Back when these were the only books I could find normalizing racial diversity in 2011, I didn’t care for the one with a white kid (there are plenty of white kids in books gardening) but now in 2019 where illustrators are tending toe erase and even villify white blonde kids (re: Snow Pony, problematic) I’m glad this series focused on inclusion for white kids.
Everyday Life
Seeing everyday life from a third perspective helps them process what is going on each day, why we have these routines, and creates an almost heroic model for kids who get along and cooperate.
Babybug magazine includes an intro story featuring nonbinary Kim & their stuffy Carrots doing everyday toddler/preschooler things. It’s also nice and durable for little hands.
The Tom and Pippo series is cishet normative with a dad who is mostly absent/working and a mom who does the bulk of childcare. Tom is a flawed character – he makes mistakes and blames them on Pippo. I find this endearing, and this is the first series of really validating books for how hard it can be to tackle those little challenges toddlers and preschoolers go through every day. The pacing is just right to chill kids out, and they feel seen.
Clean Up Time – For ages 1-3, these are often staples in preschool classrooms. Some of the books are a little problematic. The white author tokenizes racial diversity but isn’t savvy about stereotypes. Since she tries to show ‘bad’ and ‘good’ behavior, one of her stories reinforces the trope of an aggressive Black female-presenting kid. Some of them are just boring. but they can be helpful for tackling and discussing specific issues. Clean Up Time is a decent one, it was our favorite. The rest – meh.
Big Challenges
Boo Hoo Boo-Boo – Both Earthquakes still reference this adorable book, which normalizes racial diversity, multiracial families, grandparents, adipositivity, and everyday clumsy toddler mistakes. It’s a short book, fun to read out loud, and utterly lovely. This is one of the few books I am actively sad the Earthquakes have grown out of.
BAH! Said the baby – Both older siblings and toddlers learning to speak will find this fun and validating. In this story, the baby’s siblings and parent can’t understand what they are trying to say. This is SUPER validating for toddlers who get frustrated with adults who don’t understand them, and it helps mitigate many of the explosions of the terrible twos.
Everyday Life
Going to bed, taking a walk, asking for hugs (and consent). All good stuff kids like to review and practice.
Goodnight Moon – As an adult and older kid I found this book hideous and boring. I find the mystery and lack of closure unnerving. But it really is fun to read with little kids. And you can read it when you’re like 90% asleep. I’ve done it.
Soothing Classics
Dinosaurs, Dinosaurs is one of the most soothing read-alouds I’ve ever read. There’s something about it that is both endearing and relaxing.

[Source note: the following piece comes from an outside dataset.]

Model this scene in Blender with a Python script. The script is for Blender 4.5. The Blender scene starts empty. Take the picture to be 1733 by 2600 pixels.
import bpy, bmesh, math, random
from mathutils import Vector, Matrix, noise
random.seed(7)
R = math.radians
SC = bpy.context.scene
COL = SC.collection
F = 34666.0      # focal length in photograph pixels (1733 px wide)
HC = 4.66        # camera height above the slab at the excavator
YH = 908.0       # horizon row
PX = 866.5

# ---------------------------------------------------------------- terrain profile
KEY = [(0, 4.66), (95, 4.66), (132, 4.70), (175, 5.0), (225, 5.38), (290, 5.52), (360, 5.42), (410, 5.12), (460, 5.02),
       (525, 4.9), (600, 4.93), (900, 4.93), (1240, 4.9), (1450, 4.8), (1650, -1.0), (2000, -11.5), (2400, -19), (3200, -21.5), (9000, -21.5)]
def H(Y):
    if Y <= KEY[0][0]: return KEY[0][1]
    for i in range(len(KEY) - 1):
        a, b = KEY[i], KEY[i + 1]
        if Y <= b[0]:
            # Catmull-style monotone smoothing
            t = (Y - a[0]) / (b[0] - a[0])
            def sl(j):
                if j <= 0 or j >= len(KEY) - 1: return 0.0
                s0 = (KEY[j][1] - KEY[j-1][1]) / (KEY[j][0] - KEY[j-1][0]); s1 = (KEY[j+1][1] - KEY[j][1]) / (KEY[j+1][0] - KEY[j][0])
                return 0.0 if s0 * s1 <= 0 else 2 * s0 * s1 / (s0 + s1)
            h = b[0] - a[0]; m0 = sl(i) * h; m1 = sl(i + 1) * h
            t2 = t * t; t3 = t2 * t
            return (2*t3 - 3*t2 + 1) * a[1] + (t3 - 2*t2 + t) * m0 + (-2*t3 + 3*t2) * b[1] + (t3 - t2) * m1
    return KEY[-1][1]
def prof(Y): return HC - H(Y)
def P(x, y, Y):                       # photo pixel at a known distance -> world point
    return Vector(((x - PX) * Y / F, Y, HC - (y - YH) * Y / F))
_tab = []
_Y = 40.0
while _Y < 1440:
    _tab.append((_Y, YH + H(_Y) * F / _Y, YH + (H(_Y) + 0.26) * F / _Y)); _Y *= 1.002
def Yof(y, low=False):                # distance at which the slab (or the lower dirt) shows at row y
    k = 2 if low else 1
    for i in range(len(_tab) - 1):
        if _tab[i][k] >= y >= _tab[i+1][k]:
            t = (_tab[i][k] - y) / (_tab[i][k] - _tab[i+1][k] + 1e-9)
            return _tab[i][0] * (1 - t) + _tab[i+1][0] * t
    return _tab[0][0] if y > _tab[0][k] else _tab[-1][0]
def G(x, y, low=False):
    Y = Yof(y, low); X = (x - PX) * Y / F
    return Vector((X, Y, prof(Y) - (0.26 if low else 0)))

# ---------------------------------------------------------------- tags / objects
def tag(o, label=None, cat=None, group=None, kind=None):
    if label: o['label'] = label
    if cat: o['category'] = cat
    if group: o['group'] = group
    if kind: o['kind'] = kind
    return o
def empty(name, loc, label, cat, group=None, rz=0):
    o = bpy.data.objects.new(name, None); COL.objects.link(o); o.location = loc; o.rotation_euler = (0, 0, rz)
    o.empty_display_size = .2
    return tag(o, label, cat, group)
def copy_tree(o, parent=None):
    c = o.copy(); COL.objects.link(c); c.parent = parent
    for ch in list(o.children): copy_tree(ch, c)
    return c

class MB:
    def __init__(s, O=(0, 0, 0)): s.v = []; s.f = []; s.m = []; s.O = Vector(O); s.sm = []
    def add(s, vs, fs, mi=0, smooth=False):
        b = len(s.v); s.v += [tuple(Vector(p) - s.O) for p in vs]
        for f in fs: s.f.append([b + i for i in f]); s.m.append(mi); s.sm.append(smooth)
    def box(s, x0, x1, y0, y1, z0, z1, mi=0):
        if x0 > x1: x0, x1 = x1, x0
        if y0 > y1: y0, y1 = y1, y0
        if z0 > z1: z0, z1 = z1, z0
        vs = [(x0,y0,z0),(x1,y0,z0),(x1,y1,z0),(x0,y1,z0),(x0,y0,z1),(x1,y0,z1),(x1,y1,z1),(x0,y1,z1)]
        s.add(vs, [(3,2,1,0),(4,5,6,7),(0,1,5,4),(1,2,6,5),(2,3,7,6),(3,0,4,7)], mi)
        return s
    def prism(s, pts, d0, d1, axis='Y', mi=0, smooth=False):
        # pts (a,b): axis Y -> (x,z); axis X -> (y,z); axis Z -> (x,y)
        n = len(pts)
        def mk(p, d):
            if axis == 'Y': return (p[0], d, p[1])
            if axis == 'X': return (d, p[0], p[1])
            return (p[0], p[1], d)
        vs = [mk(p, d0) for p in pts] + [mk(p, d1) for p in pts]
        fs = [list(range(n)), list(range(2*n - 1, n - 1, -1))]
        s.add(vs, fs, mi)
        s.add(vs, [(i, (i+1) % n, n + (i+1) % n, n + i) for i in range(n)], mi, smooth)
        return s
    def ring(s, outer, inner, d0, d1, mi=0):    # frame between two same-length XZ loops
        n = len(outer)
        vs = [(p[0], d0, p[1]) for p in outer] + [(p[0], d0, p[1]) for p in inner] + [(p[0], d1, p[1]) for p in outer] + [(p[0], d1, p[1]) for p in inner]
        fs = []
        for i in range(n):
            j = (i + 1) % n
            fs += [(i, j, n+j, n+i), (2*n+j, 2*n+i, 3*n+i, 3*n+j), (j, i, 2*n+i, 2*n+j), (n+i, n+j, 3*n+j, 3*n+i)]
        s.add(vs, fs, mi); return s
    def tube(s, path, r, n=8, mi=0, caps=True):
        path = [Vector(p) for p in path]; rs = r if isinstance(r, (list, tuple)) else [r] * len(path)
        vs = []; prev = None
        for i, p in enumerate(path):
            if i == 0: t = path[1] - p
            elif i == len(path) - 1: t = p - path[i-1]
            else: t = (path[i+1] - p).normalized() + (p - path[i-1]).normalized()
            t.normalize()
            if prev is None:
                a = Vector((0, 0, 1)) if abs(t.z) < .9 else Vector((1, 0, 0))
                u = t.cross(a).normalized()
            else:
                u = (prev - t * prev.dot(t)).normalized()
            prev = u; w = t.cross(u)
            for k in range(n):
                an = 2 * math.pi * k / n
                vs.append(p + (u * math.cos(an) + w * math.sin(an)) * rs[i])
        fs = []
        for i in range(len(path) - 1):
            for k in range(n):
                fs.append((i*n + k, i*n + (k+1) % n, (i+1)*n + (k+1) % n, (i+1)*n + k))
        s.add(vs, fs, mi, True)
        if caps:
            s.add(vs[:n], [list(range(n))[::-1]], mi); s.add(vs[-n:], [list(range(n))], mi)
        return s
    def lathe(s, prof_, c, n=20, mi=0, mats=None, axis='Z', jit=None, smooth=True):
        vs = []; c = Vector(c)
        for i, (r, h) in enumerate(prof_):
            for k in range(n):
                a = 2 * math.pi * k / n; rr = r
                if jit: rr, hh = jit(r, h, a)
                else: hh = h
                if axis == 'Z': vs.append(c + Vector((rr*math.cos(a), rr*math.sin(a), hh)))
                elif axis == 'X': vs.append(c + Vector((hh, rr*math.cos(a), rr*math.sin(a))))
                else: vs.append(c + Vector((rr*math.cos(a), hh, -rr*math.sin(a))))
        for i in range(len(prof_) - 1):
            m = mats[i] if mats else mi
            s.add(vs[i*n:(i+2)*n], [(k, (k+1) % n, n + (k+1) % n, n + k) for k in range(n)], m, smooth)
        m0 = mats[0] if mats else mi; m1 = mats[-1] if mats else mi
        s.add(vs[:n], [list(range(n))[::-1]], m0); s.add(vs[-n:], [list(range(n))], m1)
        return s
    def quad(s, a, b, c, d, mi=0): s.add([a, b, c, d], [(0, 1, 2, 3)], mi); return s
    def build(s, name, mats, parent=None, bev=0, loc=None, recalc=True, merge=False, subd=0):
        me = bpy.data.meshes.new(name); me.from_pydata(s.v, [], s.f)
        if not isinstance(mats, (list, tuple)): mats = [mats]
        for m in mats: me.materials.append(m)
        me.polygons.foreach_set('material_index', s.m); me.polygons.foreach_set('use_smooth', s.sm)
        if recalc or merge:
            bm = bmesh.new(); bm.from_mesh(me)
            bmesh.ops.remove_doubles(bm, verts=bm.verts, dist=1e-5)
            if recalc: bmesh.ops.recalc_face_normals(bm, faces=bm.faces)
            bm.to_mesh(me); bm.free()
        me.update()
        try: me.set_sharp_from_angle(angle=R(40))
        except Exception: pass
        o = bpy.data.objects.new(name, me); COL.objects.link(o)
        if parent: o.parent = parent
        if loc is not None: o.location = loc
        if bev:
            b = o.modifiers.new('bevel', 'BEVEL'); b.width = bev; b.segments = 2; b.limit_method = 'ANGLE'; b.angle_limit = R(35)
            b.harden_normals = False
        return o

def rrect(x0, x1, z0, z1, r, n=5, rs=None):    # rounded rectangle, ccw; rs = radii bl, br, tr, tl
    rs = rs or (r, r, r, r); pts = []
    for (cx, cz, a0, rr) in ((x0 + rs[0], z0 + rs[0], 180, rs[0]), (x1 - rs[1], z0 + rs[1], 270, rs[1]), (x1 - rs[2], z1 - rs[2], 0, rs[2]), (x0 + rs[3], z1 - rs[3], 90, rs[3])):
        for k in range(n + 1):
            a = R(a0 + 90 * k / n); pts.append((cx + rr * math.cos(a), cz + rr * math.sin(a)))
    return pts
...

Hat On, Hat Off – Normalizing racial diversity (the characters present as south/east Asian), plus celebrating this milestone – being able to put on and take off your own hat at the age of 2 is a BFD.
Little Blue Truck– I love that the little Blue Truck (who I coded as feminine, since the only other female in the book are female (mothers, chickens) by necessity) does the hard thing and helps a jerk even though the dump truck is a turd. The rest of the books on this series feel like a cash-grab and the underlying message doesn’t resonate with us. Also, it’s a good book to perfect your farm animal sounds, which is often a requisite of parenting.